Just between us, I expect politicians to lie. That is their trade, after all, and many have devoted decades to the mastery of this art of “circumlocution,” which contains many little techniques of deceit, and is in turn part of the larger art of mass suckering, or “democracy.” The master of this art can tell a very big lie, that is aggregated from small, factually checkable statements, or uncheckable statements that will pass glibly. The art is in the selection of his “talking points,” and in omitting the connectives, the reasoning, that takes him from point to point. As a student of rhetoric, I can admire a talented sophist, simply as a craftsman. He is, like an old-fashioned circus magician, able to distract his audience in key moments, to perform his tricks. He can turn even the sceptics into a cheering section. They all go off and vote for him, now he has shown that he can deliver an endless supply of rabbits, or anything else they may require.

However, the President in question lies without the slightest air of plausibility. I consider that poor workmanship. He does it again and again, with or without the help of his teleprompter; and except for the humourless types at Fox News, nobody calls him on it. He secured victory in the last election by having the tax department methodically neutralize organizations that had delivered crushing electoral rebukes to his party in the previous mid-terms. Very well, corruption goes with the territory. Any political party in a “democracy” may try that sort of thing, by way of clinging to power. The experts love a winner, and will smile on their success.

My outrage is instead directed to his public statements afterwards; about that and other matters including Benghazi, where knowing lies were told, in something of a panic, to keep the matter off the political agenda until the election was over.

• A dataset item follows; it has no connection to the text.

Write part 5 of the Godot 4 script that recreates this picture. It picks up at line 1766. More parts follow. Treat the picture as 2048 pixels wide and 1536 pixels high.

Once again, that is what politicians do, when they have the means to do it. And lies like that are limited, not systemic; they are only meant to serve in the absence of any more subtle deceit. Later, they can be retracted. But when later, the acts are fully exposed — and no acknowledgement is made of the fact of exposure — my rant begins.

As I say, corruption I expect. And I expect them to try to get away with it. But when they are caught, mere decency requires a little show of contrition. This did not occur.

The same comment, really, for contraception, abortion, infanticide, and innumerable other crimes — fornication, adultery, sodomy, bestiality — and whatever else Phil Robertson mentioned in the alligator swamp. I know these things happen. I am sometimes prepared to look the other way. I will allow that, in some cases, the consequences of having a law are worse than the consequences of not having a law; that we should “live and let live,” tolerate the tolerable, so long as it does not spread. But the argument that these are not wrongs, not “sins” both by revelation and reason — which, in principle, ought to be discouraged — goes beyond me.

Sin in secrecy is perfectly comprehensible. But when it ceases to be secret, and is flaunted without shame, well: “Houston, we have a problem.”

To Sandro Magister I send the curious reader for the best account yet of how the current Pope may, indeed, be Catholic. [Link.] At the most basic, viscerally intentional level, he, Jorge Mario Bergoglio, Pope Francis, seems to know exactly what he is dealing with, when he is meeting with men of worldly power; who have sold their souls to the devil to obtain it; whose dishonesty extends even to denying that crimes are crimes. I am relieved to learn that Francis is a “disciple” of such a thinker as Alberto Methol Ferré, whose description of contemporary “libertine atheism” is so astute. For the prospect of the Church herself making concessions to Belial is of concern to me.

Doing wrong is common enough. We’ve been doing that since Adam. But denying that wrong is wrong — that is where we pass from the human into the metaphysical realm of evil.